* [INFORMATION SUPPLIED]

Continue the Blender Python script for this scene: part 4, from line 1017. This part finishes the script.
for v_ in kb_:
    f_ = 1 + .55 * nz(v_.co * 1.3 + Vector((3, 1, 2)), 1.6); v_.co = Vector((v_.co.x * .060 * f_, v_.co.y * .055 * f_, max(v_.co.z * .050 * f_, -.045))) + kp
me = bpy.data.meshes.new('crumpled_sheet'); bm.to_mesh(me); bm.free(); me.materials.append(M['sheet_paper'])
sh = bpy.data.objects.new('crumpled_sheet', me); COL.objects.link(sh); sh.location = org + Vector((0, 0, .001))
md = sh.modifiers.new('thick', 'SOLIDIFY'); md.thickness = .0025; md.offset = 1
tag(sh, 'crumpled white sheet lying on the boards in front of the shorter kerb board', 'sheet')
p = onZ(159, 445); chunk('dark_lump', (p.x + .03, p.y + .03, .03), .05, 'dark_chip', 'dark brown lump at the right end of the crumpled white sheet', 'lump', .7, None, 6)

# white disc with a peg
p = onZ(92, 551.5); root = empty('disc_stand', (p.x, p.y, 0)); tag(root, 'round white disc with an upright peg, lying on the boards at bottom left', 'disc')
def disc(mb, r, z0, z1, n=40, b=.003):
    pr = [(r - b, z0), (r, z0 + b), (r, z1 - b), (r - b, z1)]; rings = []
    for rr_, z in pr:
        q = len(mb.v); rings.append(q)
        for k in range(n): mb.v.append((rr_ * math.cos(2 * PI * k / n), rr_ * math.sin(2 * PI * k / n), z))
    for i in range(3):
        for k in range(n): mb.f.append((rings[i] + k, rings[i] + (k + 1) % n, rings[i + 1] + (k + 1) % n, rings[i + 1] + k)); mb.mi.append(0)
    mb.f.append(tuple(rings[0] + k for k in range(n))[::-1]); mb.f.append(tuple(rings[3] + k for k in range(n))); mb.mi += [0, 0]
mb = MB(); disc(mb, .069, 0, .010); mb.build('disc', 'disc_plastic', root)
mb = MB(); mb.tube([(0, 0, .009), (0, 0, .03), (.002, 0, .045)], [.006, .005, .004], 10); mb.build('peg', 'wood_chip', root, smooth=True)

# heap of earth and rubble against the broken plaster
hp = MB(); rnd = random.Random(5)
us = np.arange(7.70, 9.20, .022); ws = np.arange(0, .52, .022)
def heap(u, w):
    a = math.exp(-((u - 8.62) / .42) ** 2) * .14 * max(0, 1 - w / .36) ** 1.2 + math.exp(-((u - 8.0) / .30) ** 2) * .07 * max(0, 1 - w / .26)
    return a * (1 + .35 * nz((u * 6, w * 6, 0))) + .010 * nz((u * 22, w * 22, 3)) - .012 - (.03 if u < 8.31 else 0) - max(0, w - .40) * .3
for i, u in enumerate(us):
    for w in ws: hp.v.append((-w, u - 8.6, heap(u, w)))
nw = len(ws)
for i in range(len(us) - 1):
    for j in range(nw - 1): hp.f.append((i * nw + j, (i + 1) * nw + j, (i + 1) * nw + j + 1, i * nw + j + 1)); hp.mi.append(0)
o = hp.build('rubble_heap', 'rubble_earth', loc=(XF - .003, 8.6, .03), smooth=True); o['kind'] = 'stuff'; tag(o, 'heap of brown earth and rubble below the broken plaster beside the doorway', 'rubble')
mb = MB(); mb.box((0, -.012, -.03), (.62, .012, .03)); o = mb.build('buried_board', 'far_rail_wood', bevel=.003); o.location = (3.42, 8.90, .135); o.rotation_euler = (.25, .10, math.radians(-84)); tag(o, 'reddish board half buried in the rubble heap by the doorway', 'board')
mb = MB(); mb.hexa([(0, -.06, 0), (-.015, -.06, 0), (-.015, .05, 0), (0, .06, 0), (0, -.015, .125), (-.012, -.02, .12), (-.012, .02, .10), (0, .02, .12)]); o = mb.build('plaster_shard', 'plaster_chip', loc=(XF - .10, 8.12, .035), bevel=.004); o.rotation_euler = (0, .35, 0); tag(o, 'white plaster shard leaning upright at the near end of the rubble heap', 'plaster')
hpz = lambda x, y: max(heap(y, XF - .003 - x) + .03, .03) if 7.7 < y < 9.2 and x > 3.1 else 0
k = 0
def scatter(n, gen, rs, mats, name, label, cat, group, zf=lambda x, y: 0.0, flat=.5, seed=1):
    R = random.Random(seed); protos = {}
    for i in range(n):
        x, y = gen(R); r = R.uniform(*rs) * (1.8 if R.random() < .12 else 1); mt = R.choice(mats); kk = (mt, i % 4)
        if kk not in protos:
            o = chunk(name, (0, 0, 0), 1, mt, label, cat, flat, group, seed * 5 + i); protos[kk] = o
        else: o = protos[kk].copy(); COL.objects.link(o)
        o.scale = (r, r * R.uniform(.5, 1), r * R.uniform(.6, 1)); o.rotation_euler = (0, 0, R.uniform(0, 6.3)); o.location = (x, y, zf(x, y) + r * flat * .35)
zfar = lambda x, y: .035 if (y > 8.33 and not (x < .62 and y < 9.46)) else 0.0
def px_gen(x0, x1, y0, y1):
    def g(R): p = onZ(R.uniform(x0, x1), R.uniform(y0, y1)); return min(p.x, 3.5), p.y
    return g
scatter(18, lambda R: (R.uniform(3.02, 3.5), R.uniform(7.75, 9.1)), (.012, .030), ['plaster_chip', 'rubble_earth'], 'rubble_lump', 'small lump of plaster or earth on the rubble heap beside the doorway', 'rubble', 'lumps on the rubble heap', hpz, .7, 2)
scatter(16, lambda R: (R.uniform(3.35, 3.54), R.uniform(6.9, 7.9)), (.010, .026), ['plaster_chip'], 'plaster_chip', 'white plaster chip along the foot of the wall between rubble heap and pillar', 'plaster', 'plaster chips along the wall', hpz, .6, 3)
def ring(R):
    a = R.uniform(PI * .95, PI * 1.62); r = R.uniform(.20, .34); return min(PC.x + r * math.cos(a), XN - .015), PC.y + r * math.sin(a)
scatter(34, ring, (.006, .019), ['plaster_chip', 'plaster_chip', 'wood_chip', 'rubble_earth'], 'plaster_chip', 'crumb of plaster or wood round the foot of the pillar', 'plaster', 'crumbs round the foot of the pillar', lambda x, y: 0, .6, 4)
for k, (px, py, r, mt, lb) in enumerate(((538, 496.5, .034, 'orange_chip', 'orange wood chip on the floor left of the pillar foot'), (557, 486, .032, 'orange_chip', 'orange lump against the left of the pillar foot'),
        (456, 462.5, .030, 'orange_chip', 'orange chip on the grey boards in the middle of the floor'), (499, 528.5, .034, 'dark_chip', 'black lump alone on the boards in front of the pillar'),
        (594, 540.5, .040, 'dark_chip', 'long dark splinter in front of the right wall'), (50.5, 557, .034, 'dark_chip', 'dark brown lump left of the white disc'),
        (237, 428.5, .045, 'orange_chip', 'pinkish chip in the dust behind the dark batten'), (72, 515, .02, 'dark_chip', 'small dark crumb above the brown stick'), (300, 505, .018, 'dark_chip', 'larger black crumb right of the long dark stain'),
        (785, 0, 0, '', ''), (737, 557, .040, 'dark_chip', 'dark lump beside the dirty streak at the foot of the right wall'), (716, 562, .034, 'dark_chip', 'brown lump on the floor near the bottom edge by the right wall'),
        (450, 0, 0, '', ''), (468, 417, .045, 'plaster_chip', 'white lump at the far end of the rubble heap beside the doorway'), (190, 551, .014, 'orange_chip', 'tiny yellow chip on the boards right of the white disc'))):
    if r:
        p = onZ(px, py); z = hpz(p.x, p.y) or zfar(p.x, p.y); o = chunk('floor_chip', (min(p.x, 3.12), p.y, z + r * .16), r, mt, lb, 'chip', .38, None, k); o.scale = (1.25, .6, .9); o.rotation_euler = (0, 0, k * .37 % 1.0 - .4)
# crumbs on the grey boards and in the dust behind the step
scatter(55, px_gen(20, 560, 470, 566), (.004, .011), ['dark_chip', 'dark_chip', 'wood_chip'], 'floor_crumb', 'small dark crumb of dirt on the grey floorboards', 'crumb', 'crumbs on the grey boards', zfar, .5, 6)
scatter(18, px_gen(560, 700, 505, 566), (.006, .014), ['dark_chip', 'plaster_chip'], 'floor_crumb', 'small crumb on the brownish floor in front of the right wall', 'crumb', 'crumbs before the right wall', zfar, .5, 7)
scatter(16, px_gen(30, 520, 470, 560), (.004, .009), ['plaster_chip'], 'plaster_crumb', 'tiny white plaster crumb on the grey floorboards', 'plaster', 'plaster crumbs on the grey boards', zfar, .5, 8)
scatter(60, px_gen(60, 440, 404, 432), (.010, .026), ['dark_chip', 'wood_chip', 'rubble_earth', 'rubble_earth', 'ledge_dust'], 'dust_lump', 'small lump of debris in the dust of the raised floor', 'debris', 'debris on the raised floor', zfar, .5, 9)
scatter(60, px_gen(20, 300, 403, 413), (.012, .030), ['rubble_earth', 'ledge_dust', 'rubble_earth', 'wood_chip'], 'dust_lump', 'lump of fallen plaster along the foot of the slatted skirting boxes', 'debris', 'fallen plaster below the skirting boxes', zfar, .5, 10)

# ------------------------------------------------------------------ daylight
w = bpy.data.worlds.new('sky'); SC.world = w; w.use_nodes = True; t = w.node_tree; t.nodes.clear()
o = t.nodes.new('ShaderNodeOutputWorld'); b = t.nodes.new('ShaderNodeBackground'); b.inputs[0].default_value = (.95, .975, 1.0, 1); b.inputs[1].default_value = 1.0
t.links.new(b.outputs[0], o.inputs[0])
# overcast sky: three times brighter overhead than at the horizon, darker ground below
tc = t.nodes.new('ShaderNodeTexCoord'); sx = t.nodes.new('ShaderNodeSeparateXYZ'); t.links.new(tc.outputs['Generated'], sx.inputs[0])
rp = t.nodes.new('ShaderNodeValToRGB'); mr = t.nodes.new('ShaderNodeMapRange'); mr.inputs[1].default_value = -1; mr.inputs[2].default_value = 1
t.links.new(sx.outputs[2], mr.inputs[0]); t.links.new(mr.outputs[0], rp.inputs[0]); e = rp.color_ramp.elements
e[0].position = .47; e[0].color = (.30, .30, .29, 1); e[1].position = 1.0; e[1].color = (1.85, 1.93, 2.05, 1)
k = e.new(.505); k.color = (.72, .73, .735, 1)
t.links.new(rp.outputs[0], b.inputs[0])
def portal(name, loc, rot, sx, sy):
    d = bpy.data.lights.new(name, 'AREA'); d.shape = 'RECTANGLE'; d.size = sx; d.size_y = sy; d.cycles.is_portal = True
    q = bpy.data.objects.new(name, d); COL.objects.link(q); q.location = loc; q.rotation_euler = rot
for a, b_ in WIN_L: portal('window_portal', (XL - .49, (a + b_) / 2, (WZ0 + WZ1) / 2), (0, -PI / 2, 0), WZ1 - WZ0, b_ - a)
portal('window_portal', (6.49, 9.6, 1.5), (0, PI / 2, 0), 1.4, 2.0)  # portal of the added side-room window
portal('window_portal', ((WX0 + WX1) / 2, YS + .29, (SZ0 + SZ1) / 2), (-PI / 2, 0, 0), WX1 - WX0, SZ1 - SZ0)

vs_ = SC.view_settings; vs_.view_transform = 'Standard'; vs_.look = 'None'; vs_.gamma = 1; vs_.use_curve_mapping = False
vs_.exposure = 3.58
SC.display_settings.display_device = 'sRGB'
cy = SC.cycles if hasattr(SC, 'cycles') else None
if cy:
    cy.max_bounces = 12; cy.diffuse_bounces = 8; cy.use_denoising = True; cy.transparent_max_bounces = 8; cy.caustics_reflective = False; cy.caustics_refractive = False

* [REQUIREMENTS]
Look at the material above and copy, word for word, its lines from the first through the one containing "p = onZ(159, 445);".

* [TASK ANSWER]
Continue the Blender Python script for this scene: part 4, from line 1017. This part finishes the script.
for v_ in kb_:
    f_ = 1 + .55 * nz(v_.co * 1.3 + Vector((3, 1, 2)), 1.6); v_.co = Vector((v_.co.x * .060 * f_, v_.co.y * .055 * f_, max(v_.co.z * .050 * f_, -.045))) + kp
me = bpy.data.meshes.new('crumpled_sheet'); bm.to_mesh(me); bm.free(); me.materials.append(M['sheet_paper'])
sh = bpy.data.objects.new('crumpled_sheet', me); COL.objects.link(sh); sh.location = org + Vector((0, 0, .001))
md = sh.modifiers.new('thick', 'SOLIDIFY'); md.thickness = .0025; md.offset = 1
tag(sh, 'crumpled white sheet lying on the boards in front of the shorter kerb board', 'sheet')
p = onZ(159, 445); chunk('dark_lump', (p.x + .03, p.y + .03, .03), .05, 'dark_chip', 'dark brown lump at the right end of the crumpled white sheet', 'lump', .7, None, 6)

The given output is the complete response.